┏━━

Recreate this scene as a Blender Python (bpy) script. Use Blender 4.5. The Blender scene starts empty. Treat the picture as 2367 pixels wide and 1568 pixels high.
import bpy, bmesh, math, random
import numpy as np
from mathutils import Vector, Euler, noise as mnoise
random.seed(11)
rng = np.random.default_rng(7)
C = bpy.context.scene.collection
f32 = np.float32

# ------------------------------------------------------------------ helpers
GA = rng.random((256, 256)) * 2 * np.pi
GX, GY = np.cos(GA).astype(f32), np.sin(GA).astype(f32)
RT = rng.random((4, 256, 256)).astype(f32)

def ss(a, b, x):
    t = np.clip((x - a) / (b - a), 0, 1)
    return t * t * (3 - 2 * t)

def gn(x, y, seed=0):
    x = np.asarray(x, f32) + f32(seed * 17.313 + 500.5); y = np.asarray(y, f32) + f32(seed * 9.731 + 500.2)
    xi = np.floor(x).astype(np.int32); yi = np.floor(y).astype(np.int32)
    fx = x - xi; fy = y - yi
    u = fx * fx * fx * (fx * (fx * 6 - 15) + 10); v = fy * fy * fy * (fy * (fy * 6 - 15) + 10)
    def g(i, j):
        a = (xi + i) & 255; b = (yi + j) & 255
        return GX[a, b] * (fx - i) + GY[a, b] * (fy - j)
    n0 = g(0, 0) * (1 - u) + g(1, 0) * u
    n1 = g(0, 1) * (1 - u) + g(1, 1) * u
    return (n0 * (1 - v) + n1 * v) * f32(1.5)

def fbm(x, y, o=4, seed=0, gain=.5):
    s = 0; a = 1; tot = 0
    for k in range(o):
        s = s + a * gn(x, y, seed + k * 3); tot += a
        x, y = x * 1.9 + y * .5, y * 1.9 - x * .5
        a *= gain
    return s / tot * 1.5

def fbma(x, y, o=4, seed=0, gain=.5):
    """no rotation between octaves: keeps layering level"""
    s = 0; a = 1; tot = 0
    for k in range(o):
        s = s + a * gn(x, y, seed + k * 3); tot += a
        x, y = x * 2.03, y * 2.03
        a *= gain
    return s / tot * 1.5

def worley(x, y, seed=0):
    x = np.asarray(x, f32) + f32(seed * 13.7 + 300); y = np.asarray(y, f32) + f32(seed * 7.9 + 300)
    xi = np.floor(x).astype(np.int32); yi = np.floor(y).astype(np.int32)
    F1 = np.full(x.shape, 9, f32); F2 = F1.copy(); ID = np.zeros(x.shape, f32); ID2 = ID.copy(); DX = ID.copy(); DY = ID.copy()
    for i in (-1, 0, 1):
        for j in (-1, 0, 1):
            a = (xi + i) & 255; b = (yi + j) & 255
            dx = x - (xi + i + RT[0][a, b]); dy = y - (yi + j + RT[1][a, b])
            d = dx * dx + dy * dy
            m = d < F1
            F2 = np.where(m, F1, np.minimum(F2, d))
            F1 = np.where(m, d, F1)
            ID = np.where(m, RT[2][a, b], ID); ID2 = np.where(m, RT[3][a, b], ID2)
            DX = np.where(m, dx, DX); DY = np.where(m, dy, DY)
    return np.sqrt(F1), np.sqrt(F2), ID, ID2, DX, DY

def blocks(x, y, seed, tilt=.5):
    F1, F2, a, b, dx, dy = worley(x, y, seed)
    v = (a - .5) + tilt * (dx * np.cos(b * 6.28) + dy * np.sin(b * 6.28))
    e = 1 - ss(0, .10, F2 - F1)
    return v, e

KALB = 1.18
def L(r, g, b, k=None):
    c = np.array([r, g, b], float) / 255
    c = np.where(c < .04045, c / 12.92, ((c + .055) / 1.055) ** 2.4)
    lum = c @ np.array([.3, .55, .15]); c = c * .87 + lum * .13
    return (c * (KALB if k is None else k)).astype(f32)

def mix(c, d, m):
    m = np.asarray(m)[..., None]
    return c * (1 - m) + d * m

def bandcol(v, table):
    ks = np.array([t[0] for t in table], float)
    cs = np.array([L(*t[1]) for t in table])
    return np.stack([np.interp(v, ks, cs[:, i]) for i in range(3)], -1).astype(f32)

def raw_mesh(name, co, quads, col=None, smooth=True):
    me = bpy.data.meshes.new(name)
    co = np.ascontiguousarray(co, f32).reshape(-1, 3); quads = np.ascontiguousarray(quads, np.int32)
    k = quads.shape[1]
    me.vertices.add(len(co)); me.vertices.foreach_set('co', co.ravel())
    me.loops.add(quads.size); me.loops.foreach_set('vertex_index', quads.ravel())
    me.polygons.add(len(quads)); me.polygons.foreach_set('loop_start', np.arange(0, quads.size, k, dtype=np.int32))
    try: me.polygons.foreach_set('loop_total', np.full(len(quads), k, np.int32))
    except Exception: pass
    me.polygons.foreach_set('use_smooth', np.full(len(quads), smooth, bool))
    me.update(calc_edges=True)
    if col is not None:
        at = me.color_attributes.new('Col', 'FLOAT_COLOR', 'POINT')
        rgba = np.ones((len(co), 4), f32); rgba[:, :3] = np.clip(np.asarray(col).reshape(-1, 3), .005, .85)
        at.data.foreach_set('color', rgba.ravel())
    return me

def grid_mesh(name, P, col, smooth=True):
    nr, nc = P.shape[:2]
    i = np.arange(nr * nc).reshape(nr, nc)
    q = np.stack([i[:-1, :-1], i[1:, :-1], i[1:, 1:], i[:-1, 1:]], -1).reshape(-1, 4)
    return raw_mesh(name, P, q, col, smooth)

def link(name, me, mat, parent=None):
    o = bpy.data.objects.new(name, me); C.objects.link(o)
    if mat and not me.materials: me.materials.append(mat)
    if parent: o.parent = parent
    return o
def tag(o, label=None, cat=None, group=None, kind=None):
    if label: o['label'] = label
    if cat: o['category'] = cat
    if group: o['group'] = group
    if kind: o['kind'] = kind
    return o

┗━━

Requirement - Give back the data above exactly as it appears.

Complete answer -
Recreate this scene as a Blender Python (bpy) script. Use Blender 4.5. The Blender scene starts empty. Treat the picture as 2367 pixels wide and 1568 pixels high.
import bpy, bmesh, math, random
import numpy as np
from mathutils import Vector, Euler, noise as mnoise
random.seed(11)
rng = np.random.default_rng(7)
C = bpy.context.scene.collection
f32 = np.float32

# ------------------------------------------------------------------ helpers
GA = rng.random((256, 256)) * 2 * np.pi
GX, GY = np.cos(GA).astype(f32), np.sin(GA).astype(f32)
RT = rng.random((4, 256, 256)).astype(f32)

def ss(a, b, x):
    t = np.clip((x - a) / (b - a), 0, 1)
    return t * t * (3 - 2 * t)

def gn(x, y, seed=0):
    x = np.asarray(x, f32) + f32(seed * 17.313 + 500.5); y = np.asarray(y, f32) + f32(seed * 9.731 + 500.2)
    xi = np.floor(x).astype(np.int32); yi = np.floor(y).astype(np.int32)
    fx = x - xi; fy = y - yi
    u = fx * fx * fx * (fx * (fx * 6 - 15) + 10); v = fy * fy * fy * (fy * (fy * 6 - 15) + 10)
    def g(i, j):
        a = (xi + i) & 255; b = (yi + j) & 255
        return GX[a, b] * (fx - i) + GY[a, b] * (fy - j)
    n0 = g(0, 0) * (1 - u) + g(1, 0) * u
    n1 = g(0, 1) * (1 - u) + g(1, 1) * u
    return (n0 * (1 - v) + n1 * v) * f32(1.5)

def fbm(x, y, o=4, seed=0, gain=.5):
    s = 0; a = 1; tot = 0
    for k in range(o):
        s = s + a * gn(x, y, seed + k * 3); tot += a
        x, y = x * 1.9 + y * .5, y * 1.9 - x * .5
        a *= gain
    return s / tot * 1.5

def fbma(x, y, o=4, seed=0, gain=.5):
    """no rotation between octaves: keeps layering level"""
    s = 0; a = 1; tot = 0
    for k in range(o):
        s = s + a * gn(x, y, seed + k * 3); tot += a
        x, y = x * 2.03, y * 2.03
        a *= gain
    return s / tot * 1.5

def worley(x, y, seed=0):
    x = np.asarray(x, f32) + f32(seed * 13.7 + 300); y = np.asarray(y, f32) + f32(seed * 7.9 + 300)
    xi = np.floor(x).astype(np.int32); yi = np.floor(y).astype(np.int32)
    F1 = np.full(x.shape, 9, f32); F2 = F1.copy(); ID = np.zeros(x.shape, f32); ID2 = ID.copy(); DX = ID.copy(); DY = ID.copy()
    for i in (-1, 0, 1):
        for j in (-1, 0, 1):
            a = (xi + i) & 255; b = (yi + j) & 255
            dx = x - (xi + i + RT[0][a, b]); dy = y - (yi + j + RT[1][a, b])
            d = dx * dx + dy * dy
            m = d < F1
            F2 = np.where(m, F1, np.minimum(F2, d))
            F1 = np.where(m, d, F1)
            ID = np.where(m, RT[2][a, b], ID); ID2 = np.where(m, RT[3][a, b], ID2)
            DX = np.where(m, dx, DX); DY = np.where(m, dy, DY)
    return np.sqrt(F1), np.sqrt(F2), ID, ID2, DX, DY

def blocks(x, y, seed, tilt=.5):
    F1, F2, a, b, dx, dy = worley(x, y, seed)
    v = (a - .5) + tilt * (dx * np.cos(b * 6.28) + dy * np.sin(b * 6.28))
    e = 1 - ss(0, .10, F2 - F1)
    return v, e

KALB = 1.18
def L(r, g, b, k=None):
    c = np.array([r, g, b], float) / 255
    c = np.where(c < .04045, c / 12.92, ((c + .055) / 1.055) ** 2.4)
    lum = c @ np.array([.3, .55, .15]); c = c * .87 + lum * .13
    return (c * (KALB if k is None else k)).astype(f32)

def mix(c, d, m):
    m = np.asarray(m)[..., None]
    return c * (1 - m) + d * m

def bandcol(v, table):
    ks = np.array([t[0] for t in table], float)
    cs = np.array([L(*t[1]) for t in table])
    return np.stack([np.interp(v, ks, cs[:, i]) for i in range(3)], -1).astype(f32)

def raw_mesh(name, co, quads, col=None, smooth=True):
    me = bpy.data.meshes.new(name)
    co = np.ascontiguousarray(co, f32).reshape(-1, 3); quads = np.ascontiguousarray(quads, np.int32)
    k = quads.shape[1]
    me.vertices.add(len(co)); me.vertices.foreach_set('co', co.ravel())
    me.loops.add(quads.size); me.loops.foreach_set('vertex_index', quads.ravel())
    me.polygons.add(len(quads)); me.polygons.foreach_set('loop_start', np.arange(0, quads.size, k, dtype=np.int32))
    try: me.polygons.foreach_set('loop_total', np.full(len(quads), k, np.int32))
    except Exception: pass
    me.polygons.foreach_set('use_smooth', np.full(len(quads), smooth, bool))
    me.update(calc_edges=True)
    if col is not None:
        at = me.color_attributes.new('Col', 'FLOAT_COLOR', 'POINT')
        rgba = np.ones((len(co), 4), f32); rgba[:, :3] = np.clip(np.asarray(col).reshape(-1, 3), .005, .85)
        at.data.foreach_set('color', rgba.ravel())
    return me

def grid_mesh(name, P, col, smooth=True):
    nr, nc = P.shape[:2]
    i = np.arange(nr * nc).reshape(nr, nc)
    q = np.stack([i[:-1, :-1], i[1:, :-1], i[1:, 1:], i[:-1, 1:]], -1).reshape(-1, 4)
    return raw_mesh(name, P, q, col, smooth)

def link(name, me, mat, parent=None):
    o = bpy.data.objects.new(name, me); C.objects.link(o)
    if mat and not me.materials: me.materials.append(mat)
    if parent: o.parent = parent
    return o
def tag(o, label=None, cat=None, group=None, kind=None):
    if label: o['label'] = label
    if cat: o['category'] = cat
    if group: o['group'] = group
    if kind: o['kind'] = kind
    return o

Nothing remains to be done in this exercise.